Despite this, the new petrol engine is good for just 209g/km of Co2 and 26.4mpg. BMW says when this unit is fitted to the new 5-series GT (badged as the 535i) it will hit 62mph in just 6.3 seconds.

The new flagship 3.0-litre turbodiesel (today’s engine is currently fitted to around 150,000 BMWs each year) has also been updated to provide 302bhp (up seven per cent over the current engine) and 442lb ft (up three per cent). It also delivers 100.5bhp per litre.

It does this while returning an average 34mpg - a four per cent improvement over the current engine.

Extensive changes have been made by BMW including a new 2000 bar piezo injection system, new inlet manifold and a new ‘variable twin turbo’ set-up. There are two turbochargers, one ‘low pressure’ and one ‘high pressure’, the latter having a variable nozzle turbine activated by an electronic actuator. The speed at which the engine can deliver its torque on driver demand has been improved by an average of 40 per cent.
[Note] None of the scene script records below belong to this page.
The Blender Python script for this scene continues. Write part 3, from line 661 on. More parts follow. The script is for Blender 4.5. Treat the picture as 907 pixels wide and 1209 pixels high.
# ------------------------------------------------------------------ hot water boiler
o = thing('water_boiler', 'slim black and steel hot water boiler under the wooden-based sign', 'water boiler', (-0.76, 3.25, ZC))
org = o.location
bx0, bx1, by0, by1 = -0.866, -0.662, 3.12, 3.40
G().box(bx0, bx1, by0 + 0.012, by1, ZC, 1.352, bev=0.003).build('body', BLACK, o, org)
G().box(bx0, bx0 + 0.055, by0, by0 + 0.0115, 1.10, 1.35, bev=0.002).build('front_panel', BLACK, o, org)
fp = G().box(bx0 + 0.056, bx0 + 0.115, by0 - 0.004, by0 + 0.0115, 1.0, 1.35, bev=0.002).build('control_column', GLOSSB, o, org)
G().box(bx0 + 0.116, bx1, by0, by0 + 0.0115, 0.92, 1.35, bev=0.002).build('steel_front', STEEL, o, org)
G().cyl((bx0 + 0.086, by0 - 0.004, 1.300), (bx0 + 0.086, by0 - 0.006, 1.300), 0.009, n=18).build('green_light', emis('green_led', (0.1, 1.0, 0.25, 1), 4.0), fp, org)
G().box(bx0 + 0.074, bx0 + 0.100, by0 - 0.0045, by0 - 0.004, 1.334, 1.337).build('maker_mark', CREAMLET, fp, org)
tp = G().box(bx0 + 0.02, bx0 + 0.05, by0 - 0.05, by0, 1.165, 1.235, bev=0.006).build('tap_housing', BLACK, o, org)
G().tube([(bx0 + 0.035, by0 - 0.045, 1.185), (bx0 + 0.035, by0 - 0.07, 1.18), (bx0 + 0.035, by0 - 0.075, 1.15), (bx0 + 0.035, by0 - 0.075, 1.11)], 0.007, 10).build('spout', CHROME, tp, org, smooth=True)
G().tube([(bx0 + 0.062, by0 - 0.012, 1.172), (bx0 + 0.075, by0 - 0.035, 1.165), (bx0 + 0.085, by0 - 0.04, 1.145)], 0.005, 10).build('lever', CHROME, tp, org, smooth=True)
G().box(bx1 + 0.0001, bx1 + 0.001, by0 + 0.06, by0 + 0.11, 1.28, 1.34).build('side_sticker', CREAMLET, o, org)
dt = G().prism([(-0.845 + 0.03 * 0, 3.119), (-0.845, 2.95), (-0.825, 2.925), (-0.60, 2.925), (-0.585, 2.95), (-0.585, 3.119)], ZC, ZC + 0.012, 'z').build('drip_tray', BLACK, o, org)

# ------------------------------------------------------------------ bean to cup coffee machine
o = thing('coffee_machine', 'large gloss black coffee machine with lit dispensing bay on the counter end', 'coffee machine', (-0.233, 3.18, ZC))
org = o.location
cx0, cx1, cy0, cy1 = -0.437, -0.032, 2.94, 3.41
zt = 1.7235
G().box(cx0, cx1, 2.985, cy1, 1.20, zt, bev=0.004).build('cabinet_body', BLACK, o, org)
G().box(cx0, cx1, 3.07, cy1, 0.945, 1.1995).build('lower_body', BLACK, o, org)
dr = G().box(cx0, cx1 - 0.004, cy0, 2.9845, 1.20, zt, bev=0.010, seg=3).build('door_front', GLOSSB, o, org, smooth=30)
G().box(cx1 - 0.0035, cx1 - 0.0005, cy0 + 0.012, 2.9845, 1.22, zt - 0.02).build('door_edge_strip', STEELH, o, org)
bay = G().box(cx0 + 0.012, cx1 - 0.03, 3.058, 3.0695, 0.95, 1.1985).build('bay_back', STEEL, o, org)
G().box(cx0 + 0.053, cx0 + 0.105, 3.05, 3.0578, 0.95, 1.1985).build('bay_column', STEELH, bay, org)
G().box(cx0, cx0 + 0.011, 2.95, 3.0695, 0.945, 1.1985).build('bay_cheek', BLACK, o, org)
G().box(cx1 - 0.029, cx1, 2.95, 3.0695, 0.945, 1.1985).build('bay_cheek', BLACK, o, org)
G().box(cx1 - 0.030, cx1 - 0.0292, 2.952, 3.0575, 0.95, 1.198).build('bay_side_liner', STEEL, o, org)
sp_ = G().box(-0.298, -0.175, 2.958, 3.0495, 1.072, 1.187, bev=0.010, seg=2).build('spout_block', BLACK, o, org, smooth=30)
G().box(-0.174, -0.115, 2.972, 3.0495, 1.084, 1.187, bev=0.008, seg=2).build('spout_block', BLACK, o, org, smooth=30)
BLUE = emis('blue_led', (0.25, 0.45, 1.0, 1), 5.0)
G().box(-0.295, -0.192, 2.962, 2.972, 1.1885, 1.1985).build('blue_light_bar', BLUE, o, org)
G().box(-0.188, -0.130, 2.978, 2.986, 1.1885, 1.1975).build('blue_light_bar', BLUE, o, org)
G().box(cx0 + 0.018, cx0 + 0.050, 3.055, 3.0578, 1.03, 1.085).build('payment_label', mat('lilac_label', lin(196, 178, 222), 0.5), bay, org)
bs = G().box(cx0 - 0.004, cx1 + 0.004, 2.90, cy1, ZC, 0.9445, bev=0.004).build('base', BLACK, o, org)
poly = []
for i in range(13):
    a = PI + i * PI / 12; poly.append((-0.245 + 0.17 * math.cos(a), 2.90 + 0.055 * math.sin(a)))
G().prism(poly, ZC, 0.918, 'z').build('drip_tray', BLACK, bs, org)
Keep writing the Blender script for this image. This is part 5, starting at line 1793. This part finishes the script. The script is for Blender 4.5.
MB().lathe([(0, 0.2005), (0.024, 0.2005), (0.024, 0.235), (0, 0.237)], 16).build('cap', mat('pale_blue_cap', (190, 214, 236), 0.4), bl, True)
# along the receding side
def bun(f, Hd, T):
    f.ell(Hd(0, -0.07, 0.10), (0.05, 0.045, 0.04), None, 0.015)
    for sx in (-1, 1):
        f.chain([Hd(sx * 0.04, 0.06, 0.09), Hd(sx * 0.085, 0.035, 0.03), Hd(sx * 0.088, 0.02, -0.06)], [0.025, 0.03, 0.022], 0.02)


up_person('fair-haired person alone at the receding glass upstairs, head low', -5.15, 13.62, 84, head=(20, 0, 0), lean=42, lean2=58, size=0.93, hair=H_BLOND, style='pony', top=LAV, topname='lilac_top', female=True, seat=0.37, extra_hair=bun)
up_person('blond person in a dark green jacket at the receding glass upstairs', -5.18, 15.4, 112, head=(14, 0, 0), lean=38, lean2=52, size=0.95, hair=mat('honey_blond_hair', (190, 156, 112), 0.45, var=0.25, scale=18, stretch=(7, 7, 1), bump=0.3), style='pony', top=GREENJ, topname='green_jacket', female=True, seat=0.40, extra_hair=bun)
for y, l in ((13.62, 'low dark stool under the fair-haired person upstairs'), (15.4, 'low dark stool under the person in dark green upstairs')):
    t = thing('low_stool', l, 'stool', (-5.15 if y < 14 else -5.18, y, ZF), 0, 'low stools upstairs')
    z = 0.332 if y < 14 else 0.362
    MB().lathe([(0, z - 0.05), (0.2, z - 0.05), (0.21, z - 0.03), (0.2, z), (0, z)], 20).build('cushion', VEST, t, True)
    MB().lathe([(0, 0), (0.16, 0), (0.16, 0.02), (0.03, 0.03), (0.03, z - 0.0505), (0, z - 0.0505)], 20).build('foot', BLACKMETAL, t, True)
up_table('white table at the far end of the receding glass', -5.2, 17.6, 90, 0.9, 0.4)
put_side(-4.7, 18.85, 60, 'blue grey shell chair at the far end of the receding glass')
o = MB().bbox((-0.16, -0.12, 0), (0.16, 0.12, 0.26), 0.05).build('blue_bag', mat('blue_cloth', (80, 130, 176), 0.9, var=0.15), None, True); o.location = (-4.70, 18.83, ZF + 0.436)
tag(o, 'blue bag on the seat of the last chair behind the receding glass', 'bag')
The engine meets EU5 emissions regulations and is fitted with a maintenance-free particulate filter.

The new eight-speed autobox – which debuted in the BMW 760i – will now be offered on smaller BMW models, replacing the old six-speed unit. Aside from offering a wider spread of ratios, the torque converter is only allowed to slip wastefully at low revs, before locking up above 1200rpm. BMW claims that the 'box can equal the fuel economy efficiency of dual-clutch manual 'boxes.